The only Iranian Nobel Peace Prize winner begged the world to stop her country becoming “another Zimbabwe” yesterday as the regime gloated at foiling the opposition’s plans for another massive demonstration. “Tomorrow will be too late. Tomorrow we will face tragedy. Please help us,” Shirin Ebadi said in a speech in Geneva. Referring to the increasingly brutal crackdown on the so-called Green Movement, she added: “Before Iran becomes another Zimbabwe, please think of a solution.” Dr Ebadi, a human rights lawyer who has lived in de facto exile in the West since President Ahmadinejad’s disputed re-election, was speaking before the UN Human Rights Council’s review of Iran on Monday. The review is unlikely to worry a regime that cares only about survival. On Thursday it thwarted an opposition attempt to hijack the anniversary of the 1979 revolution by bussing tens of thousands of supporters into Tehran for the main rally, and flooding the city with security forces to crush opposition demonstrations. It also imposed what the Obama Administration called a “near-total information blockade” which prevented the world from seeing what happened. Ayatollah Ali Khamenei, the Supreme Leader, thanked the “tens of millions” of Iranians who turned out to celebrate the anniversary and mocked “domestic enemies and deceived groups who claim to represent the people”.

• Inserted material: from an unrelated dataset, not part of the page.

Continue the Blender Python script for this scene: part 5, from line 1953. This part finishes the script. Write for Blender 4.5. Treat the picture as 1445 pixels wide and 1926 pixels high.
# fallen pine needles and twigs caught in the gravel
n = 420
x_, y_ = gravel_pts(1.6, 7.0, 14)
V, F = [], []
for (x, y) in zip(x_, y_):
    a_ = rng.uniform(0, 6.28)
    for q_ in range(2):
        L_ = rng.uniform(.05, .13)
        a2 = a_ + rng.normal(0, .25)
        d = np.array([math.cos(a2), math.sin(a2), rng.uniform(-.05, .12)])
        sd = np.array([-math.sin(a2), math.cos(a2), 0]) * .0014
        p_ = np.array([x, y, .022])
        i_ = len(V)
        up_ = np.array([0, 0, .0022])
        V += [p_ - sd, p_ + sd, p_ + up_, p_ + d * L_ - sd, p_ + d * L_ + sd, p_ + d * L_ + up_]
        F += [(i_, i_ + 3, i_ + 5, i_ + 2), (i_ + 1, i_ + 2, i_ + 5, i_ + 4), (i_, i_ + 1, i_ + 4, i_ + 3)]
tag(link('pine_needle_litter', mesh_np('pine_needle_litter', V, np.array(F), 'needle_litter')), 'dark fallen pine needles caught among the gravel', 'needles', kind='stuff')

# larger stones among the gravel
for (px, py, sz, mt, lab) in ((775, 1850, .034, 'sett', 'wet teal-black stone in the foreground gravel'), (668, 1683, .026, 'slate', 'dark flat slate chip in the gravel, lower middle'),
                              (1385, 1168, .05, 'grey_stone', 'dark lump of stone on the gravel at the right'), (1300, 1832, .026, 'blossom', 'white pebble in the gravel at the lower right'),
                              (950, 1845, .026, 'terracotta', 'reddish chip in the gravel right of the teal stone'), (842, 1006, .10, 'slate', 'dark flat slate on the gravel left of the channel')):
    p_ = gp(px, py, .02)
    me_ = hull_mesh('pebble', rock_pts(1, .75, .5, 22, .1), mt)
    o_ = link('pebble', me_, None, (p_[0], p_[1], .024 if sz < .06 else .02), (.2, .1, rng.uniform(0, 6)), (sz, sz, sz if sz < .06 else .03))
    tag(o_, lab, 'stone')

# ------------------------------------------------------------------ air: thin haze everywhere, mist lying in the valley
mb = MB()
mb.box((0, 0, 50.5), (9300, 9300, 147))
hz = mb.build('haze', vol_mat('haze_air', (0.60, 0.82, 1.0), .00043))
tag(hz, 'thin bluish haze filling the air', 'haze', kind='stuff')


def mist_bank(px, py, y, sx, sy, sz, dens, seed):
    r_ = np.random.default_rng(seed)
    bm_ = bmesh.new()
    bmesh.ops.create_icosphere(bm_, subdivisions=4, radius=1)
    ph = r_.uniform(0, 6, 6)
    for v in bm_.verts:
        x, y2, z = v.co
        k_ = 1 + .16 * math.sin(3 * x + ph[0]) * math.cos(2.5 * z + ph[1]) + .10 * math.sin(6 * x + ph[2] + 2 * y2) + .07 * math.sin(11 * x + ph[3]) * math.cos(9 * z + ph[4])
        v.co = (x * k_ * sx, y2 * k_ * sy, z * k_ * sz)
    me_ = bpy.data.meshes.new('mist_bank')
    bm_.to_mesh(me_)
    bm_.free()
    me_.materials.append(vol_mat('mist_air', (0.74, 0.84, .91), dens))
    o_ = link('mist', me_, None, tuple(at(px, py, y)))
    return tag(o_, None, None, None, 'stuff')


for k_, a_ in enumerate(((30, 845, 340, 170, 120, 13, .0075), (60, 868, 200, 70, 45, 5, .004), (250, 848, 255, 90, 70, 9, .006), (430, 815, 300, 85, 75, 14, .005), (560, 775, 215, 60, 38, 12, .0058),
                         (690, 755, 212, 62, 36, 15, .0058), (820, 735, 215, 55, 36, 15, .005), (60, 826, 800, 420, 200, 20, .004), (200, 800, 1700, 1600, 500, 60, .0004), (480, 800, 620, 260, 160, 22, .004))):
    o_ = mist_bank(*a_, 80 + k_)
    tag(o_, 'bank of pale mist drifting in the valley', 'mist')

It was time for “foreign enemies to abandon their futile efforts to subjugate” Iran. The Revolutionary Guard, which led the drive to suppress the opposition, said that the turnout showed the national will was “strong as steel”. Kazem Sedighi, a hardline cleric who led Friday prayers in Tehran, said: “The bombardment of propaganda by enemies through their websites and networks had no impact, but created more solidarity.” He mocked opposition activists who “thought the revolution had been defeated”. Most analysts agreed that the opposition had suffered a setback but that the struggle would continue. “Yesterday may prove a pyrrhic victory for the regime,” said Nader Mousavizadeh of the International Institute for Strategic Studies in London. “All the challenges it faces — its loss of legitimacy, increasing international unity around sanctions and Iran’s growing economic crisis, are as significant today as they were before.” Three broadcasters — the BBC, Voice of America and Deutsche Welle — accused the regime of breaking international law by jamming their Farsi-language broadcasts to Iran.